• EXERCISE BRIEF: Output every line of the material exactly, omitting images.

• RECORDED INFORMATION:
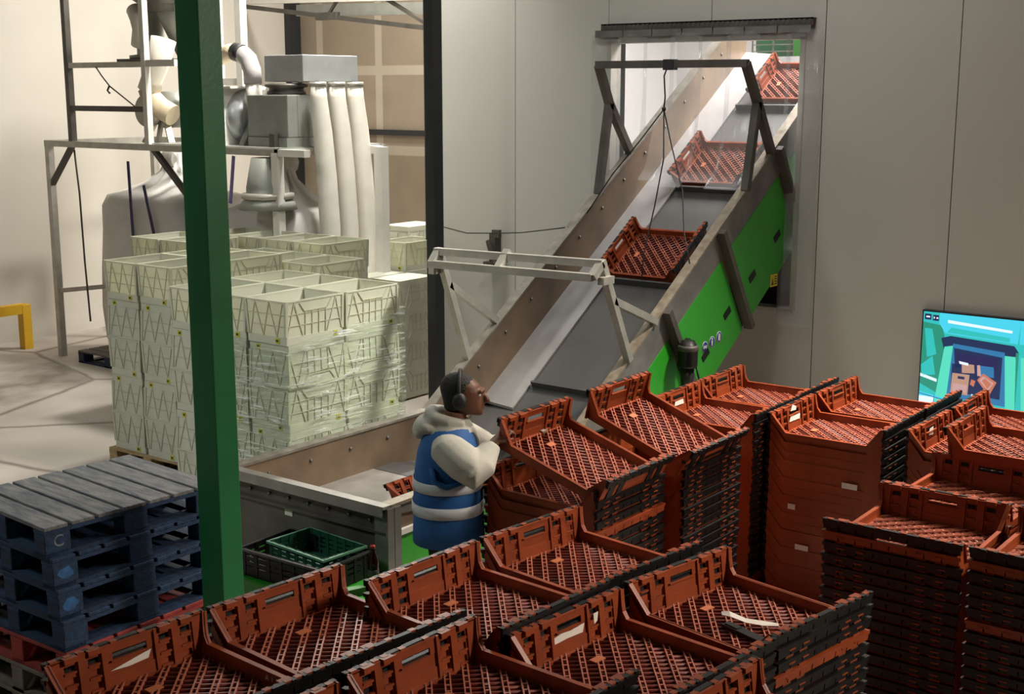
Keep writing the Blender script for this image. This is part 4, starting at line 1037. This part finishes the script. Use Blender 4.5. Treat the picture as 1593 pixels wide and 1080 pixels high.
MB().box(-8.65, -8.47, 10.86, 10.998, 1.34, 1.40).build('foot', M['dsteel'], t)
MB().box(-8.55, -8.46, 10.88, 10.93, 1.66, 1.74).build('head', M['dsteel'], t)

# clear strip curtain
cur = thing('strip_curtain', 'clear plastic strip curtain on a dark perforated rail over the conveyor opening', 'curtain', (-6.17, YW - .05, 3.7))
mb = MB(); mb.box(-7.24, -5.05, YW - .075, YW - .0, 3.785, 3.80); mb.box(-7.24, -5.05, YW - .075, YW - .065, 3.74, 3.80)
for k in range(44): mb.box(-7.23 + k * .0498, -7.205 + k * .0498, YW - .079, YW - .074, 3.752, 3.79)
mb.build('perforated_rail', M['dsteel'], cur)
for k in range(7):
    x = -7.31 + k * .322
    MB().box(x, x + .31, YW - .072, YW - .062, 3.675, 3.742).build('hanger_plate', M['steel'], cur)
xs0, xs1, ns = -7.33, -4.98, 8
sw_ = (xs1 - xs0) / ns
for k in range(ns):
    xa, xb = xs0 + k * sw_ - .02, xs0 + (k + 1) * sw_ + .02
    yo_ = YW - .055 - (.008 if k % 2 else 0)
    if xb > XL + .1 and xa < XR - .1:      # strips that lie on the belt, pushed forward by the trays
        e = .06 if k % 2 else .0
        prof = [(yo_, 3.70), (yo_ - .006, 3.3), (yo_ - .02, 3.0), (yo_ - .06, 2.75), (yo_ - .16, bz(yo_ - .16) + .24), (yo_ - .30 - e, bz(yo_ - .30 - e) + .20)]
    else:
        zb = 1.07 if xb > XR else 1.0
        prof = [(yo_, 3.70), (yo_ - .005, 3.0), (yo_ + .005, 2.2), (yo_, 1.6), (yo_ - .004, zb)]
    mb = MB(); nseg = 8; rows = []
    for (yy, zz) in prof:
        row = []
        for q in range(nseg + 1):
            u = q / nseg; row.append(mb.bm.verts.new((xa + (xb - xa) * u, yy - .010 * math.sin(math.pi * u) * (1 if k % 2 else -.6), zz)))
        rows.append(row)
    for r0, r1_ in zip(rows[:-1], rows[1:]):
        for q in range(nseg): mb.face([r0[q], r0[q + 1], r1_[q + 1], r1_[q]], True)
    o = mb.build('strip', M['pvc'], cur); sl = o.modifiers.new('thickness', 'SOLIDIFY'); sl.thickness = .003

# green machine in the room beyond
t = thing('sorting_machine', 'green machine housing with wire grille in the bright room beyond the curtain', 'machine', (-6.0, 13.4, 0))
MB().box(-6.27, -5.5, 13.1, 13.9, 2.9, 4.2).build('housing', M['green'], t, bevel=.02)
mb = MB()
for k in range(11): mb.bar((-6.75, 13.12, 3.30 + k * .07), (-6.27, 13.12, 3.30 + k * .07), .012)
for k in range(3): mb.bar((-6.75 + k * .24, 13.13, 3.25), (-6.75 + k * .24, 13.13, 4.05), .016)
mb.build('wire_grille', M['galv'], t)
MB().box(-6.80, -6.27, 13.3, 13.9, 3.2, 4.2).build('rear_guard', M['green_col'], t)
for x, y in ((-6.7, 13.8), (-5.6, 13.8), (-6.7, 13.3), (-5.6, 13.2)): MB().box(x - .05, x + .05, y - .05, y + .05, 0, 3.2 if x < -6 else 2.9).build('leg', M['green'], t)

# ------------------------------------------------------------------ base ledge, crates and bottle before the hopper
t = thing('machine_base', 'bright green steel ledge at the foot of the hopper with a latch arm', 'ledge', (-5.6, 5.4, 0))
MB().box(-6.30, -4.98, 5.06, 5.64, 0, .28).build('block', M['green'], t, bevel=.01)
MB().bar((-5.12, 5.02, .36), (-4.98, 5.40, .36), .05, .05).build('latch_arm', M['green'], t)
MB().box(-5.16, -5.06, 4.98, 5.06, .28, .37).build('latch_block', M['black'], t)
MB().bar((-5.30, 5.02, .32), (-5.12, 5.02, .36), .05, .05).build('latch_handle', M['green'], t)
def crate(label, cx, cy, z, lx, ly, h, rz, mat, rim, slots=True):
    t = thing('crate', label, 'crate', (cx, cy, z)); t.rotation_euler = (0, 0, R(rz))
    a, b = lx / 2, ly / 2; mb = MB(); th = .008
    mb.box(-a + th, a - th, -b + th, b - th, 0, .008)
    for s in (-1, 1):
        y0, y1 = sorted((s * b, s * (b - th)))
        x0, x1 = sorted((s * a, s * (a - th)))
        for k in range(5):
            z0 = h * k / 5; z1 = h * (k + 1) / 5 - (.010 if slots and k in (1, 2, 3) else 0)
            mb.box(-a, a, y0, y1, z0, z1); mb.box(x0, x1, -b, b, z0, z1)
        for k in range(-3, 4):
            mb.box(k * a / 3.2 - .014, k * a / 3.2 + .014, y0 - .003, y1 + .003, 0, h)
            if abs(k) < 3: mb.box(x0 - .003, x1 + .003, k * b / 2.4 - .014, k * b / 2.4 + .014, 0, h)
    o = bpy.data.objects.new('body', mb.mesh('body', mat)); COL.objects.link(o); o.parent = t
    mb = MB(); r = .014
    mb.box(-a - r, a + r, -b - r, -b + .006, h - .014, h); mb.box(-a - r, a + r, b - .006, b + r, h - .014, h)
    mb.box(-a - r, -a + .006, -b, b, h - .014, h); mb.box(a - .006, a + r, -b, b, h - .014, h)
    o = bpy.data.objects.new('rim', mb.mesh('rim', rim)); COL.objects.link(o); o.parent = t
    return t
crate('black plastic crate on the green ledge beside the column', -5.63, 5.32, .285, .66, .42, .17, 2, M['black'], P('worn_black_rim', (.05, .05, .05), .3))
crate('dark green plastic crate with pale green rim nested in the black crate', -5.57, 5.36, .345, .50, .32, .145, -4, M['dgreen'], M['lgreen'])
t = thing('bottle', 'dark drink bottle with red cap on the green ledge', 'bottle', (-5.16, 5.42, .282))
MB().lathe([(0, .285), (.030, .285), (.034, .295), (.034, .38), (.031, .40), (.034, .42), (.033, .45), (.022, .49), (.013, .515), (.013, .53), (0, .53)], (-5.16, 5.42, 0), 18).build('bottle_body', M['cola'], t)
MB().lathe([(.0345, .36), (.0352, .361), (.0352, .40), (.0345, .401)], (-5.16, 5.42, 0), 18).build('bottle_label', P('bottle_label_film', (.10, .085, .08), .3, var=.4, scale=60), t)
MB().lathe([(0, .528), (.016, .528), (.016, .548), (0, .548)], (-5.16, 5.42, 0), 14).build('cap', M['cap'], t)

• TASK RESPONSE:
Keep writing the Blender script for this image. This is part 4, starting at line 1037. This part finishes the script. Use Blender 4.5. Treat the picture as 1593 pixels wide and 1080 pixels high.
MB().box(-8.65, -8.47, 10.86, 10.998, 1.34, 1.40).build('foot', M['dsteel'], t)
MB().box(-8.55, -8.46, 10.88, 10.93, 1.66, 1.74).build('head', M['dsteel'], t)

# clear strip curtain
cur = thing('strip_curtain', 'clear plastic strip curtain on a dark perforated rail over the conveyor opening', 'curtain', (-6.17, YW - .05, 3.7))
mb = MB(); mb.box(-7.24, -5.05, YW - .075, YW - .0, 3.785, 3.80); mb.box(-7.24, -5.05, YW - .075, YW - .065, 3.74, 3.80)
for k in range(44): mb.box(-7.23 + k * .0498, -7.205 + k * .0498, YW - .079, YW - .074, 3.752, 3.79)
mb.build('perforated_rail', M['dsteel'], cur)
for k in range(7):
    x = -7.31 + k * .322
    MB().box(x, x + .31, YW - .072, YW - .062, 3.675, 3.742).build('hanger_plate', M['steel'], cur)
xs0, xs1, ns = -7.33, -4.98, 8
sw_ = (xs1 - xs0) / ns
for k in range(ns):
    xa, xb = xs0 + k * sw_ - .02, xs0 + (k + 1) * sw_ + .02
    yo_ = YW - .055 - (.008 if k % 2 else 0)
    if xb > XL + .1 and xa < XR - .1:      # strips that lie on the belt, pushed forward by the trays
        e = .06 if k % 2 else .0
        prof = [(yo_, 3.70), (yo_ - .006, 3.3), (yo_ - .02, 3.0), (yo_ - .06, 2.75), (yo_ - .16, bz(yo_ - .16) + .24), (yo_ - .30 - e, bz(yo_ - .30 - e) + .20)]
    else:
        zb = 1.07 if xb > XR else 1.0
        prof = [(yo_, 3.70), (yo_ - .005, 3.0), (yo_ + .005, 2.2), (yo_, 1.6), (yo_ - .004, zb)]
    mb = MB(); nseg = 8; rows = []
    for (yy, zz) in prof:
        row = []
        for q in range(nseg + 1):
            u = q / nseg; row.append(mb.bm.verts.new((xa + (xb - xa) * u, yy - .010 * math.sin(math.pi * u) * (1 if k % 2 else -.6), zz)))
        rows.append(row)
    for r0, r1_ in zip(rows[:-1], rows[1:]):
        for q in range(nseg): mb.face([r0[q], r0[q + 1], r1_[q + 1], r1_[q]], True)
    o = mb.build('strip', M['pvc'], cur); sl = o.modifiers.new('thickness', 'SOLIDIFY'); sl.thickness = .003

# green machine in the room beyond
t = thing('sorting_machine', 'green machine housing with wire grille in the bright room beyond the curtain', 'machine', (-6.0, 13.4, 0))
MB().box(-6.27, -5.5, 13.1, 13.9, 2.9, 4.2).build('housing', M['green'], t, bevel=.02)
mb = MB()
for k in range(11): mb.bar((-6.75, 13.12, 3.30 + k * .07), (-6.27, 13.12, 3.30 + k * .07), .012)
for k in range(3): mb.bar((-6.75 + k * .24, 13.13, 3.25), (-6.75 + k * .24, 13.13, 4.05), .016)
mb.build('wire_grille', M['galv'], t)
MB().box(-6.80, -6.27, 13.3, 13.9, 3.2, 4.2).build('rear_guard', M['green_col'], t)
for x, y in ((-6.7, 13.8), (-5.6, 13.8), (-6.7, 13.3), (-5.6, 13.2)): MB().box(x - .05, x + .05, y - .05, y + .05, 0, 3.2 if x < -6 else 2.9).build('leg', M['green'], t)

# ------------------------------------------------------------------ base ledge, crates and bottle before the hopper
t = thing('machine_base', 'bright green steel ledge at the foot of the hopper with a latch arm', 'ledge', (-5.6, 5.4, 0))
MB().box(-6.30, -4.98, 5.06, 5.64, 0, .28).build('block', M['green'], t, bevel=.01)
MB().bar((-5.12, 5.02, .36), (-4.98, 5.40, .36), .05, .05).build('latch_arm', M['green'], t)
MB().box(-5.16, -5.06, 4.98, 5.06, .28, .37).build('latch_block', M['black'], t)
MB().bar((-5.30, 5.02, .32), (-5.12, 5.02, .36), .05, .05).build('latch_handle', M['green'], t)
def crate(label, cx, cy, z, lx, ly, h, rz, mat, rim, slots=True):
    t = thing('crate', label, 'crate', (cx, cy, z)); t.rotation_euler = (0, 0, R(rz))
    a, b = lx / 2, ly / 2; mb = MB(); th = .008
    mb.box(-a + th, a - th, -b + th, b - th, 0, .008)
    for s in (-1, 1):
        y0, y1 = sorted((s * b, s * (b - th)))
        x0, x1 = sorted((s * a, s * (a - th)))
        for k in range(5):
            z0 = h * k / 5; z1 = h * (k + 1) / 5 - (.010 if slots and k in (1, 2, 3) else 0)
            mb.box(-a, a, y0, y1, z0, z1); mb.box(x0, x1, -b, b, z0, z1)
        for k in range(-3, 4):
            mb.box(k * a / 3.2 - .014, k * a / 3.2 + .014, y0 - .003, y1 + .003, 0, h)
            if abs(k) < 3: mb.box(x0 - .003, x1 + .003, k * b / 2.4 - .014, k * b / 2.4 + .014, 0, h)
    o = bpy.data.objects.new('body', mb.mesh('body', mat)); COL.objects.link(o); o.parent = t
    mb = MB(); r = .014
    mb.box(-a - r, a + r, -b - r, -b + .006, h - .014, h); mb.box(-a - r, a + r, b - .006, b + r, h - .014, h)
    mb.box(-a - r, -a + .006, -b, b, h - .014, h); mb.box(a - .006, a + r, -b, b, h - .014, h)
    o = bpy.data.objects.new('rim', mb.mesh('rim', rim)); COL.objects.link(o); o.parent = t
    return t
crate('black plastic crate on the green ledge beside the column', -5.63, 5.32, .285, .66, .42, .17, 2, M['black'], P('worn_black_rim', (.05, .05, .05), .3))
crate('dark green plastic crate with pale green rim nested in the black crate', -5.57, 5.36, .345, .50, .32, .145, -4, M['dgreen'], M['lgreen'])
t = thing('bottle', 'dark drink bottle with red cap on the green ledge', 'bottle', (-5.16, 5.42, .282))
MB().lathe([(0, .285), (.030, .285), (.034, .295), (.034, .38), (.031, .40), (.034, .42), (.033, .45), (.022, .49), (.013, .515), (.013, .53), (0, .53)], (-5.16, 5.42, 0), 18).build('bottle_body', M['cola'], t)
MB().lathe([(.0345, .36), (.0352, .361), (.0352, .40), (.0345, .401)], (-5.16, 5.42, 0), 18).build('bottle_label', P('bottle_label_film', (.10, .085, .08), .3, var=.4, scale=60), t)
MB().lathe([(0, .528), (.016, .528), (.016, .548), (0, .548)], (-5.16, 5.42, 0), 14).build('cap', M['cap'], t)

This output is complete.